Once it’s up there, it costs a lot of money to get it in orbit. Once it’s in orbit, it’s free. I look for solutions that I can get up into orbit that will then be free. All of the reviews that I have for the COO Alliance, the course, and for Vivid Vision, one of my books, those reviews will pay dividends for the next five years. I worked hard to get them there, but once they’re there, they pay off dividends for years.
I look for those easy wins. I’m not the smartest guy. My business could certainly be bigger and better if I can get out of my own way and get other people to give me advice on it. What most of us need to do is spend less time running our business and more time getting exposure to other people who can see our business through a different lens and then somehow deciding which are the easiest ideas to put in place that will give us momentum.
I think that there’s this balance in life and business around the reality that there’s simplicity in everything and there’s a throughline to everything. Everything’s the same in some capacity. Also, recognizing that there’s nuance in all of it. The way that I try to look at things is by looking for the pattern that applies most of the time. My staff is good at, “Yeah, yeah, but.” There are exceptions. What do I do in this scenario? The answer is, “That’s fine.” These are the guiding principles.
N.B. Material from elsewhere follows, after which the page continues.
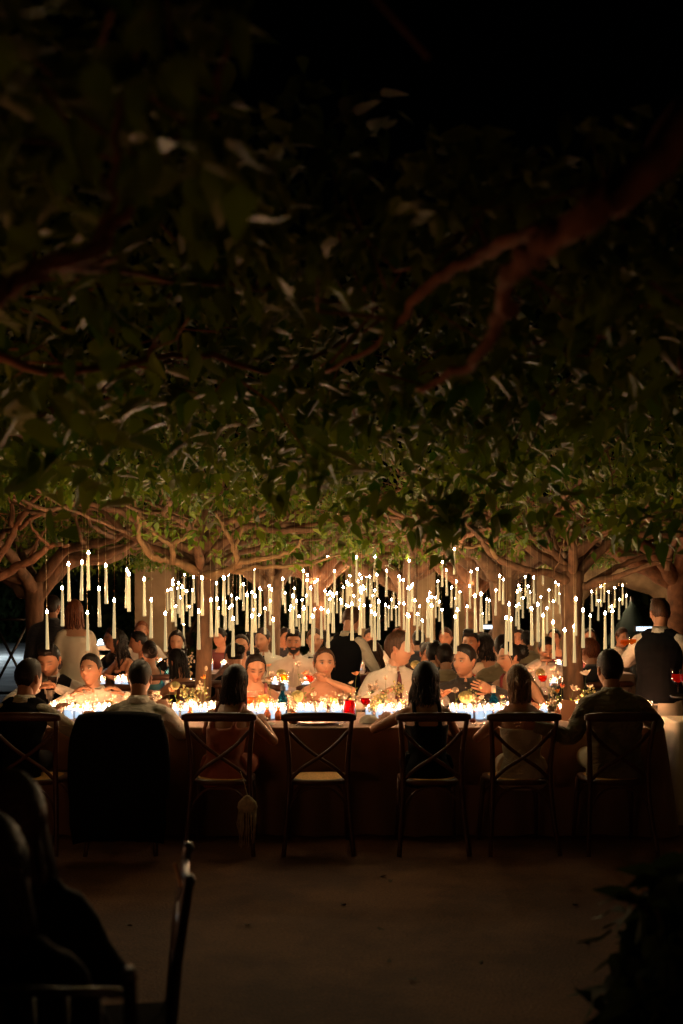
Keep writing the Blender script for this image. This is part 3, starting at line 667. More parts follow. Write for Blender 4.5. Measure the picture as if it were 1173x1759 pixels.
# cream tasselled bag hanging on the third chair
t = thing('tassel_bag', 'small cream bag with long tassels hanging from a front-row chair', 'bag', tuple(P(425, 1378, 6.95)))
cream = mat('cream_macrame', (.5, .42, .28), .9, 40, .3, .5, 90)
s = MB(); s.rings([(0, 0, -.065, .052, .02), (0, 0, -.03, .066, .03), (0, 0, 0, .058, .026), (0, 0, .03, .03, .016), (0, 0, .045, .01, .008)], 14); s.obj('pouch', cream, t)
s = MB()
for k in range(22):
    a = k / 22 * 2 * PI; x, y = .055 * math.cos(a), .022 * math.sin(a); L = rng.uniform(.13, .24)
    s.tube([(x, y, -.05), (x + rng.normal(0, .006), y, -.05 - L / 2), (x + rng.normal(0, .01), y, -.05 - L)], [.004, .0035, .002], 4)
s.obj('tassel', cream, t)['kind'] = 'stuff'
s = MB(); s.tube([(0, 0, .04), (-.02, .0, .12), (-.045, 0, .2)], .003, 5); s.obj('strap', cream, t)

#@@PEOPLE
# ------------------------------------------------------------------ people
def g2(a, b): return np.exp(-(a * a + b * b))
def head_map(u, v, female=False):
    sx, sy, sz = np.sin(u) * np.cos(v), -np.cos(u) * np.cos(v), np.sin(v); t = np.clip(-sz, 0, 1); fr = np.clip(-sy, 0, 1)
    cv = np.cos(v); k = np.where(cv > 1e-6, np.power(np.maximum(cv, 1e-6), .72) / np.maximum(cv, 1e-6), 0)
    wj = (.34 if female else .25)
    x = .0755 * sx * (1 - wj * t ** 1.4) * (1 + .12 * t * (1 - t))
    y = np.where(sy < 0, .094 * sy * np.where(sz < 0, k ** .9, 1), .100 * sy * (1 - .45 * t))
    z = .117 * sz * (1 - .0 * t)
    y = np.where(sy < 0, np.maximum(y, -.098), y)
    ax = np.abs(x); f = (sy < 0.1)
    b = .024 * g2(x / .012, (z + .022) / .013) + .013 * g2(x / .0085, (z + .004) / .022)
    b += .0045 * g2(x / .045, (z - .030) / .010) - .010 * g2((ax - .031) / .017, (z - .010) / .013)
    b += .004 * g2((ax - .043) / .02, (z + .02) / .02) + .007 * g2(x / .024, (z + .058) / .010) - .004 * g2(x / .024, (z + .058) / .0032)
    b += (.012 if not female else .009) * g2(x / .022, (z + .095) / .018) - .004 * g2(x / .02, (z + .075) / .006)
    y = y - np.where(f, b, 0)
    return np.stack([x, y, z], -1)
def head_geo(mb, Mh, skin, female, hi, beard=0, browcol=(.03, .015, .01), eyes='open', lipc=None, hairless=True):
    nu, nv = (60, 44) if hi else (28, 22)
    tt = np.linspace(-np.pi, np.pi, nu, endpoint=False); u = tt - .42 * np.sin(tt); v = np.linspace(-np.pi / 2, np.pi / 2, nv)
    U, V = np.meshgrid(u, v); Q = head_map(U, V, female).reshape(-1, 3); x, y, z = Q.T; ax = np.abs(x)
    c = np.tile(np.array(skin), (len(Q), 1)); front = (y < -.04)
    def paint(m, col): 
        nonlocal c
        m = np.clip(m, 0, 1)[:, None]; c = c * (1 - m) + np.array(col) * m
    if beard: paint(np.where((y < .03), 1, 0) * beard * np.clip(((-.028 - z) / .012) + .0, 0, 1) * (1 - g2(x / .02, (z + .058) / .006)) * np.where(z < -.038, 1, np.where(ax < .03, .9, np.clip((ax - .05) / .01, 0, 1))), browcol)
    paint(front * .9 * g2((ax - .032) / .017, (z - .031 - .1 * (.03 - ax)) / .0055) * 1.4, browcol)
    paint(front * 1.3 * g2(x / .023, (z + .058) / .0075), lipc or ((.45, .15, .10) if female else (.38, .15, .10)))
    paint(front * .35 * g2((ax - .045) / .016, (z + .02) / .016), (skin[0], skin[1] * .6, skin[2] * .5))
    paint(front * .55 * g2((ax - .031) / .016, (z - .014) / .009), (skin[0] * .45, skin[1] * .35, skin[2] * .3))  # eye sockets darkened, shade put into the skin colour
    if eyes == 'down': paint(front * 1.2 * g2((ax - .031) / .015, (z - .004) / .004), (.03, .012, .01))
    Mn = np.array(Mh.to_3x3()); tr = np.array(Mh.translation)
    fs = [(i * nu + k, i * nu + (k + 1) % nu, (i + 1) * nu + (k + 1) % nu, (i + 1) * nu + k) for i in range(nv - 1) for k in range(nu)]
    mb.add(Q @ Mn.T + tr, fs, 0, c)
    def T(p): return np.array(Mh @ Vector(p))
    for q in (-1, 1):
        mb.ball(T((q * .0775, .012, -.004)), (.009, .017, .032), 8, 6, 0, np.array(skin) * [1, .85, .8], rot=Mh.to_3x3() @ Euler((R(-12), 0, q * R(18))).to_matrix())
        mb.ball(T((q * .0775 + q * .006, .018, .008)), (.006, .012, .018), 7, 5, 0, np.array(skin) * [.95, .75, .7], rot=Mh.to_3x3() @ Euler((R(-12), 0, q * R(30))).to_matrix())
        if eyes == 'open' and hi:
            mb.ball(T((q * .031, -.0805, .010)), (.0125, .0085, .0062), 10, 8, 0, (.55, .5, .46), rot=Mh.to_3x3())
            mb.ball(T((q * .031, -.0875, .0105)), (.0052, .003, .0054), 8, 5, 0, (.02, .012, .008), rot=Mh.to_3x3())
            mb.tube([T((q * .031 + a * .0135, -.0885 + abs(a) * .004, .0155 - .004 * a * a)) for a in (-1, -.5, 0, .5, 1)], [.0008, .0016, .0018, .0016, .0008], 5, col=(.02, .01, .008))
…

My guiding principles that are focused on this would be, do managers and leaders need to know how to interview better? Yes. Do they need to know how to run meetings? Absolutely. Should they be better at delegating? Probably. Do they need to be trained in time management? Yes. Do they coach people? Should they be trained in coaching? Yes. I found the ones that are, “Yes, of course,” and then how do I get them to bronze or silver?
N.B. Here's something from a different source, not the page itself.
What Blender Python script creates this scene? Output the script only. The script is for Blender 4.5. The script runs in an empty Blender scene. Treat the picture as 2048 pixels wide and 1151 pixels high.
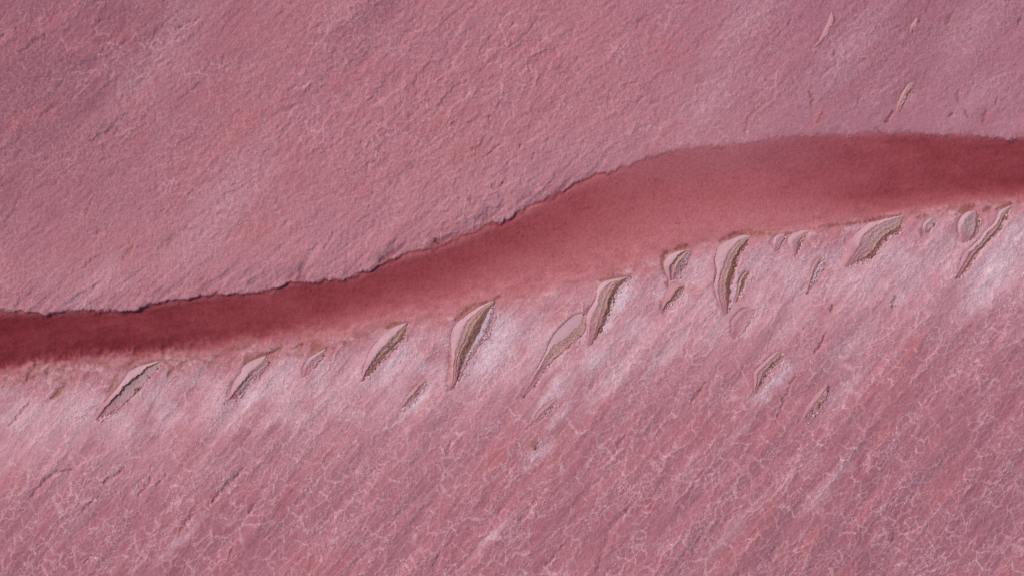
import bpy, math, random
import numpy as np

# ------------------------------------------------------------------ camera, world, sun, exposure
scene = bpy.context.scene
COL = scene.collection
PX = 0.05                    # metres to one photograph pixel
CX, CY = 1024.0, 575.5
CAM_H = 150.0

cam = bpy.data.objects.new("camera", bpy.data.cameras.new("camera"))
COL.objects.link(cam)
cam.location = (0, 0, CAM_H)
cam.rotation_euler = (0, 0, 0)
cam.data.sensor_width = 36.0
cam.data.lens = 36.0 * CAM_H / (2048 * PX)
cam.data.clip_end = 5000.0
scene.camera = cam

SUN_EL = math.radians(44.0)
SUN_AZ = math.radians(150.0)     # direction towards the sun, anticlockwise from +X (up and left in the picture)
world = bpy.data.worlds.new("World")
scene.world = world
world.use_nodes = True
wn, wl = world.node_tree.nodes, world.node_tree.links
sky = wn.new("ShaderNodeTexSky")
sky.sky_type = 'NISHITA'
sky.sun_disc = False
sky.sun_elevation = SUN_EL
sky.sun_rotation = math.radians(90.0) - SUN_AZ
bg = wn["Background"]
wl.new(sky.outputs[0], bg.inputs[0])
bg.inputs[1].default_value = 0.07

sun = bpy.data.objects.new("sun", bpy.data.lights.new("sun", 'SUN'))
COL.objects.link(sun)
sun.data.energy = 1.9
sun.data.angle = math.radians(10.0)
sun.data.color = (1.0, 0.925, 0.82)
sun.rotation_euler = (0.0, math.pi / 2 - SUN_EL, SUN_AZ)
sun.location = (-60, 40, 80)

vs = scene.view_settings
vs.view_transform = 'Standard'
vs.look = 'None'
vs.exposure = 0.75
vs.gamma = 1.0
vs.use_curve_mapping = False
scene.cycles.use_denoising = False
scene.cycles.max_bounces = 6
scene.cycles.transparent_max_bounces = 8

# ------------------------------------------------------------------ numpy noise
def _hash(ix, iy, seed):
    h = (ix.astype(np.uint32) * np.uint32(374761393) + iy.astype(np.uint32) * np.uint32(668265263)
         + np.uint32((seed * 2246822519 + 3266489917) & 0xffffffff))
    h ^= h >> np.uint32(13)
    h *= np.uint32(1274126177)
    h ^= h >> np.uint32(16)
    h *= np.uint32(2654435761)
    h ^= h >> np.uint32(15)
    return h

def rnd(ix, iy, seed):
    return (_hash(ix, iy, seed) & np.uint32(0xffff)).astype(np.float32) / 65535.0

def perlin(x, y, seed=0):
    """about -1 .. 1"""
    x = x.astype(np.float32); y = y.astype(np.float32)
    fx = np.floor(x); fy = np.floor(y)
    ix = fx.astype(np.int32); iy = fy.astype(np.int32)
    dx = x - fx; dy = y - fy
    u = dx * dx * dx * (dx * (dx * 6 - 15) + 10)
    v = dy * dy * dy * (dy * (dy * 6 - 15) + 10)
    def g(ox, oy):
        a = rnd(ix + ox, iy + oy, seed) * np.float32(2 * math.pi)
        return np.cos(a) * (dx - ox) + np.sin(a) * (dy - oy)
    a = g(0, 0); b = g(1, 0); c = g(0, 1); d = g(1, 1)
    return 1.5 * ((a * (1 - u) + b * u) * (1 - v) + (c * (1 - u) + d * u) * v)

def fbm(x, y, oct=4, seed=0, gain=0.5):
    s = 0; a = 1.0; n = 0
    for k in range(oct):
        s = s + a * perlin(x, y, seed + 17 * k); n += a
        x = x * 2.03 + 11.3; y = y * 2.03 - 7.7; a *= gain
    return s / n

def voronoi(x, y, seed=0, jit=0.9):
    """distance to the cell border (approximate) and a random number for the cell"""
    fx = np.floor(x); fy = np.floor(y)
    ix = fx.astype(np.int32); iy = fy.astype(np.int32)
    dx = (x - fx).astype(np.float32); dy = (y - fy).astype(np.float32)
    f1 = np.full(x.shape, 9.0, np.float32); f2 = f1.copy(); idc = np.zeros(x.shape, np.float32)
    for oy in (-1, 0, 1):
        for ox in (-1, 0, 1):
            h = _hash(ix + ox, iy + oy, seed)
            px = ox + 0.5 + jit * ((h & np.uint32(0x3ff)).astype(np.float32) / 1023.0 - 0.5) - dx
            py = oy + 0.5 + jit * (((h >> np.uint32(10)) & np.uint32(0x3ff)).astype(np.float32) / 1023.0 - 0.5) - dy
            d = np.sqrt(px * px + py * py)
            near = d < f1
            f2 = np.where(near, f1, np.minimum(f2, d))
            idc = np.where(near, ((h >> np.uint32(20)) & np.uint32(0xfff)).astype(np.float32) / 4095.0, idc)
            f1 = np.where(near, d, f1)
    return f2 - f1, idc

def sstep(a, b, x):
    t = np.clip((x - a) / (b - a), 0, 1)
    return t * t * (3 - 2 * t)

def bump1(x, w):
    return np.exp(-(x / w) ** 2)

# ------------------------------------------------------------------ the lie of the land (photograph pixels -> metres)
UP = np.array([(-4000, 700), (-600, 645), (0, 624), (80, 625), (180, 619), (240, 621), (310, 605), (370, 599), (400, 591), (480, 584), (550, 579),
      (582, 562), (612, 563), (640, 559), (690, 556), (740, 540), (790, 516), (850, 497), (880, 488), (930, 470), (1000, 442),
      (1030, 430), (1080, 403), (1130, 379), (1180, 352), (1230, 333), (1300, 313), (1340, 300), (1400, 291), (1480, 285),
      (1540, 274), (1620, 268), (1700, 266), (1760, 265), (1830, 264), (1900, 267), (1960, 270), (2048, 273), (2600, 280), (6000, 200)], float)
LO = np.array([(-4000, 830), (-600, 760), (0, 746), (60, 736), (150, 726), (260, 716), (330, 716), (420, 704), (500, 690), (560, 688),
      (640, 678), (760, 650), (880, 632), (980, 602), (1090, 582), (1200, 556), (1330, 503), (1460, 475), (1600, 460),
      (1700, 447), (1830, 425), (1920, 414), (2048, 402), (2600, 400), (6000, 330)], float)
DEP = np.array([(-4000, 1.1), (0, .97), (150, .89), (300, .79), (450, .74), (600, .66), (900, .56), (1100, .52), (1200, .46), (1400, .36),
      (1550, .39), (1700, .45), (1850, .55), (2048, .64), (6000, .9)], float)

def fields(u, v):
    """shared low-frequency land: banks, bed. returns dict"""
    far = sstep(600, 3000, np.maximum(np.abs(u - CX) - 1024, np.abs(v - CY) - 575))
    wu = u + 10 * perlin(u / 46, v / 46, 3) + 4 * perlin(u / 13, v / 13, 4)
    wv = v + 5 * perlin(u / 40, v / 40, 5) + 5 * perlin(u / 85, v / 85, 34) + 2.8 * perlin(u / 12, v / 12, 6) + 1.6 * perlin(u / 4.5, v / 4.5, 7) - 7 * np.abs(perlin(u / 26, v / 30, 27)) + 2.5
    vu = np.interp(wu, UP[:, 0], UP[:, 1])
    vl = np.interp(u, LO[:, 0], LO[:, 1])
    sharp = 1 - sstep(1110, 1400, u + 60 * perlin(u / 120, v / 120, 8))
    du = vu - wv                                        # > 0 on the upper bank
    dl = (v + 9 * perlin(u / 60, v / 60, 9) + 5 * perlin(u / 17, v / 17, 10) + 2.5 * perlin(u / 6.5, v / 6.5, 35)) - vl   # > 0 on the lower bank
    vs0 = np.interp(u + 14 * perlin(u / 90, v / 90, 11), UP[:, 0], UP[:, 1])
    t = np.clip((v - vs0) / np.maximum(vl - vs0, 20), -.5, 1.2)     # 0 at the upper edge, 1 at the lower
    D = np.interp(u + 70 * perlin(u / 160, v / 90, 12), DEP[:, 0], DEP[:, 1])
    right = sstep(1450, 1800, u)
    mid = sstep(800, 1150, u) * (1 - right)
    # bed
    left = 1 - sstep(250, 850, u)
    e0 = .28 + .50 * left + .42 * right
    fall = 1 - sstep(e0, 1.06 + .10 * left, t)
    fall_mid = 1 - sstep(.05, .92, t)
    fall = fall * (1 - .55 * mid) + fall_mid * .55 * mid
    rise = np.where(sharp > .5, sstep(-.25, .12, t) , sstep(-.02, .42, t))
    rise = sharp * sstep(-.05, .16, t) + (1 - sharp) * ((1 - right) * (.35 * sstep(-.03, .06, t) + .65 * sstep(0, .62, t)) + right * sstep(-.04, .12, t))
    mott = 1 + .34 * fbm(u / 95, v / 42, 4, 14) + .08 * perlin(u / 14, v / 10, 15)
    bed = -.4 * D * rise * fall * mott - .02 - .10 * sharp * bump1(du + 4, 5) + .012 * perlin(u / 7, v / 6, 16)
    # upper bank
    un = fbm(u / 260, v / 190, 3, 18)
    lift = np.clip(.55 + .9 * perlin(u / 75, v / 75, 28) + .5 * perlin(u / 21, v / 21, 29), .1, 1.5)
    top_sharp = .21 + .07 * un - sstep(46, 0, du) * (.195 - .10 * lift * (1 - .6 * sstep(850, 1150, u)))
    top_soft = .02 + .05 * right * sstep(-4, 10, du) + .22 * sstep(-10, 170, du) + .08 * un * sstep(0, 90, du)
    top = sharp * top_sharp + (1 - sharp) * top_soft
    k = sharp * sstep(-3.0, 4.0, du) + (1 - sharp) * sstep(-7, 4, du + (7 * fbm(u / 24, v / 24, 3, 30) + 3 * perlin(u / 6, v / 6, 33)) * sstep(1150, 1400, u))
    # lower bank
    ln = fbm(u / 240, v / 200, 3, 21)
    low = .015 + .10 * sstep(-8, 40, dl) + .22 * sstep(0, 220, dl) + .10 * ln * sstep(0, 80, dl)
    kf = sstep(1150, 1350, u)
    dl = dl + 6 * perlin(u / 9, v / 9, 38) * sstep(1000, 500, u) + 6 * perlin((u * .64 - v * .77) / 38, (u * .77 + v * .64) / 12, 37) * sstep(1000, 500, u)
    kl = sstep(-30 + 14 * kf, 6, dl)
    bed = bed + .10 * fbm(u / 30, v / 17, 4, 36) * bump1(dl + 14, 34) * (1 - .5 * kf)
    zb = bed * (1 - k) * (1 - kl) + top * k + low * kl
    return dict(zb=zb, du=du, dl=dl, k=k, kl=kl, sharp=sharp, t=t, far=far, right=right, un=un, ln=ln)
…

I want something better than gold, Cameron. Can we do diamond?
You could, but for me, there are diminishing returns because I often will stop. If I can’t get them to diamond, then I won’t do it but silver is way better than where they are currently. If I can get everybody to bronze and get silver, that gives me so much leverage. There are companies out there like General Electric with their Six Sigma and their Black Belts.
They’ve got everybody dialed in, but even at General Electric, it’s only 1% or 2% of their employees are Black Belt Six Sigma, only those are at the platinum or gold level, but we do recognize or we need to recognize that we need to grow our people to some level. We need to interview better than we interview now unless you’re a company that’s certified and trained in Topgrading and stuff like Brad and Geoff Smart.
I appreciate the time as always. I’m looking forward to more of it.